Charakterystyczne duże, żółte tablice z napisem "STOP! Zły kierunek" i symbolem dłoni z umieszczonym na nim piktogramem znaku zakazu wjazdu, pojawiły się przy drogach ekspresowych S5, S8, S10 i S11 - mówi Alina Cieślak z Generalnej Dyrekcji Dróg Krajowych i Autostrad.
Znaki są potrzebne, bo kierowców, którzy na drogę ekspresową czy autostradę wjeżdżają pod prąd wciąż nie brakuje.
Mimo stosownego oznakowania i samego układu jezdni, który wymusza prawidłową jazdę, niektórzy kierujący pojazdami łamią przepisy i stwarzają ogromne zagrożenie w ruchu drogowym, dla innych jak i dla siebie samych - dodaje Alina Cieślak.
Jak powinien zachować się kierowca, który wjedzie pod prąd na autostradzie lub drodze ekspresowej?
Jeśli zauważymy tablicę z napisem „STOP zły kierunek” powinniśmy:
- zatrzymać auto w bezpiecznym miejscu, najlepiej na pasie awaryjnym i włączyć awaryjne światła
- opuścić pojazd zachowując szczególna ostrożność i jeśli to możliwe schować się za barierą ochronną
- powiadomić służby drogowe i policje i czekać aż pomogą wydostać się z pułapki
Pod żadnym pozorem nie należy próbować samodzielnie zawracać na autostradzie!

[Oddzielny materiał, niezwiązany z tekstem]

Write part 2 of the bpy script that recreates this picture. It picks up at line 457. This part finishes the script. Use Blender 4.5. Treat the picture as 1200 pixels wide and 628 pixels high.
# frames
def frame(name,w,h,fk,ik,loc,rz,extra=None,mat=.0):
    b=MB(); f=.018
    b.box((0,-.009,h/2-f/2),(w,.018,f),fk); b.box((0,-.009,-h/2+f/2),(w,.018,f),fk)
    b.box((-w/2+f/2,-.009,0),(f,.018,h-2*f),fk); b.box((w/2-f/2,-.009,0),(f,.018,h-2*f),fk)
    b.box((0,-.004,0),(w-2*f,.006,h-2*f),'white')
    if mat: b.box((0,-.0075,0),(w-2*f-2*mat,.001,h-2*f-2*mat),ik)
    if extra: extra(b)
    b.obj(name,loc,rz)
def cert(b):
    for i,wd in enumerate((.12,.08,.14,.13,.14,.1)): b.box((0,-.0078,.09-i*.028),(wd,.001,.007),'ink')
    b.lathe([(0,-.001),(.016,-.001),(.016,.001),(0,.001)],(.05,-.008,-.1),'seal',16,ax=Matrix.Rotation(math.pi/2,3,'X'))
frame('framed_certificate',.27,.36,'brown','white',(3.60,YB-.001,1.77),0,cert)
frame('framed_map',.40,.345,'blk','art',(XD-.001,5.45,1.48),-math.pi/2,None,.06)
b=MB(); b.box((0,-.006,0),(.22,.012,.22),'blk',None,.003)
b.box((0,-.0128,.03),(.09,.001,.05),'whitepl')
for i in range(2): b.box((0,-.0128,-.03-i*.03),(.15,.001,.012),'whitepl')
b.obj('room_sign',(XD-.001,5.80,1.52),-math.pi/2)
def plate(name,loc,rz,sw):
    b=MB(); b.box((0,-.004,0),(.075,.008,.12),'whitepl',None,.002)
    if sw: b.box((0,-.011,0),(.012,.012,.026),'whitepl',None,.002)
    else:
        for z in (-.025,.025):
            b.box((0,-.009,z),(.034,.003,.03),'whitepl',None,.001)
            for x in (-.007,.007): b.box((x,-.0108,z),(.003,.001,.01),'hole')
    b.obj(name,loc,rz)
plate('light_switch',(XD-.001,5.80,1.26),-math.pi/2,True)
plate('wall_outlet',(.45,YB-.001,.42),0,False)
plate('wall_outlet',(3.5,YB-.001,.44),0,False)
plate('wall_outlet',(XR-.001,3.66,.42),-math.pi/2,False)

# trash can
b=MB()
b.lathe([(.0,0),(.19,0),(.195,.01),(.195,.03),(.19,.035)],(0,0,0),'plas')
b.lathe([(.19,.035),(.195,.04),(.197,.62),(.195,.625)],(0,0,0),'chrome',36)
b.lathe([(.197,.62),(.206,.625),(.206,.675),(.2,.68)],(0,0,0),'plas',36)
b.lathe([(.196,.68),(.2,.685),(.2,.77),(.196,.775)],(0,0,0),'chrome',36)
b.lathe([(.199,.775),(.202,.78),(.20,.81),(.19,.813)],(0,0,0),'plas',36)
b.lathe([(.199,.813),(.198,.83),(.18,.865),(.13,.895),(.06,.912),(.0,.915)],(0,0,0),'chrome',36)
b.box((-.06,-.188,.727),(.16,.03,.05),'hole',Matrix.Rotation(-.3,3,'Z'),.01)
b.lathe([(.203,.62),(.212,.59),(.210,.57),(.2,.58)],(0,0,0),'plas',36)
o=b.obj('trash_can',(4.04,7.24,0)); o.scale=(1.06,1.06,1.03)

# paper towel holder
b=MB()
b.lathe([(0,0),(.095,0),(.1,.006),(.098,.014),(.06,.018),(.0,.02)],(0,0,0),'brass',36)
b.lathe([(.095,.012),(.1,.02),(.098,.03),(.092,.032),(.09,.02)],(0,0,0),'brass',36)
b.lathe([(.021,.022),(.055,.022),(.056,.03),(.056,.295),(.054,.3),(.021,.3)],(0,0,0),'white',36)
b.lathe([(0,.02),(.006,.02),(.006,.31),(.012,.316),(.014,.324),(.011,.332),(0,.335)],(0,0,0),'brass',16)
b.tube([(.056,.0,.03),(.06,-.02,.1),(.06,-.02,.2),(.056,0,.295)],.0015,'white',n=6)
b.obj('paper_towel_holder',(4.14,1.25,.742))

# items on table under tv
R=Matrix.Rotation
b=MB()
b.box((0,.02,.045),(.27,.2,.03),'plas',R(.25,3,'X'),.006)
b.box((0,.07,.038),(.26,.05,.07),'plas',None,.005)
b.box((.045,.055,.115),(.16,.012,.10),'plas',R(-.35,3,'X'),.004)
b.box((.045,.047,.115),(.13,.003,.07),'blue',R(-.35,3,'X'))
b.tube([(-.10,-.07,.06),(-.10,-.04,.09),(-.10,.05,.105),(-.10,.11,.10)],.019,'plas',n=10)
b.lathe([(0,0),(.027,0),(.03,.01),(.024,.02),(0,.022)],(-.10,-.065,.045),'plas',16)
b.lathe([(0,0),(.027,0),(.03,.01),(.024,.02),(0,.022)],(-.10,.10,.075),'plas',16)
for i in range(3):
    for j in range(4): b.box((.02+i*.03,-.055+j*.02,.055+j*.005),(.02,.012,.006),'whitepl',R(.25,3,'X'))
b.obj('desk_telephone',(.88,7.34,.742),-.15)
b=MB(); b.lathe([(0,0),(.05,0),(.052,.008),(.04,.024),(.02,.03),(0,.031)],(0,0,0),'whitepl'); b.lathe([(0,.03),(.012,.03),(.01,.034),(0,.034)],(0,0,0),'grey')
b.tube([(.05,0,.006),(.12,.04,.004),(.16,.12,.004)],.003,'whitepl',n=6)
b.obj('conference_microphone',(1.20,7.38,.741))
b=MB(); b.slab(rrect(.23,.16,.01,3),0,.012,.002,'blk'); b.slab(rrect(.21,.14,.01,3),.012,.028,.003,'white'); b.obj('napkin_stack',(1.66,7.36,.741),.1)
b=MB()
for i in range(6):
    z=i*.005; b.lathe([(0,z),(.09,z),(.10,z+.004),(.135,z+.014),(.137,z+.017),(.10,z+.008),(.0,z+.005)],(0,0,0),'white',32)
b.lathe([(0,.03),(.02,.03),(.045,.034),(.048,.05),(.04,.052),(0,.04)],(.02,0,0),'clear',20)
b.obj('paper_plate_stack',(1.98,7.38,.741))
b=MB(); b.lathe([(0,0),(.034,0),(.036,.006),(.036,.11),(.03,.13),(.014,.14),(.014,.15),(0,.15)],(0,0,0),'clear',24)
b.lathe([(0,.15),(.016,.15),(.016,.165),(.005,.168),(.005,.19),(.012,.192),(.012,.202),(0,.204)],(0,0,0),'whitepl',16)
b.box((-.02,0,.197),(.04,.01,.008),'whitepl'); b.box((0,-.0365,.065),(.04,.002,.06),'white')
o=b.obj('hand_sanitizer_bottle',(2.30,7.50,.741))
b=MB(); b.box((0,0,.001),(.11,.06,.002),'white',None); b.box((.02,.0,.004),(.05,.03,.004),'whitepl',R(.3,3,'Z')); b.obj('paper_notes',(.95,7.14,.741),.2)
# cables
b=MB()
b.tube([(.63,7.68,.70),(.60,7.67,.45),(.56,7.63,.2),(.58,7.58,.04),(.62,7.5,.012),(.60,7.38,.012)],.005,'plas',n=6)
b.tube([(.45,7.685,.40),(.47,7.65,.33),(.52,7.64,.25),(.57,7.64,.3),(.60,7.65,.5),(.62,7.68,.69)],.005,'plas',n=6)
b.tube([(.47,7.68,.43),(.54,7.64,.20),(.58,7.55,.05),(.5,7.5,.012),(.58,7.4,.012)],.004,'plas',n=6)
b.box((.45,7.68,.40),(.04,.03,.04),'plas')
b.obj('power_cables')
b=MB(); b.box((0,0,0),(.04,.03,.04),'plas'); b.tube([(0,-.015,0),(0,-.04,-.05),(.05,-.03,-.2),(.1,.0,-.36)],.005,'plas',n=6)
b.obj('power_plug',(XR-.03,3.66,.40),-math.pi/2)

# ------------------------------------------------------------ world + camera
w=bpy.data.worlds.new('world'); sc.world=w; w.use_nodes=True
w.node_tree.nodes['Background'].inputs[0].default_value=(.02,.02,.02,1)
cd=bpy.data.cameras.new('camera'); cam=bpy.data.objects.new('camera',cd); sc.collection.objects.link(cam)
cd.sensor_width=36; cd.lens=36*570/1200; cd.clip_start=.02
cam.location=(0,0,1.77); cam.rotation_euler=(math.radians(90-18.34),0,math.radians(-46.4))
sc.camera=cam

Ile wynoszą mandaty za jazdę pod prąd?
Za jazdę pod prąd na drogach innych niż drogi ekspresowe i autostrady, mandat wynosi do 500 złotych i 5 punktów karnych. Za zawracanie na drodze jednokierunkowej policja może wlepić mandat w wysokości 200 złotych.
Dużo drożej jest na drogach ekspresowych i autostradach. Tam za jazdę pod prąd grozi mandat 2 tysięcy złotych i 6 punktów karnych. Za cofanie i zawracanie na autostradzie i ekspresówce będzie trzeba dopłacić 300 złotych.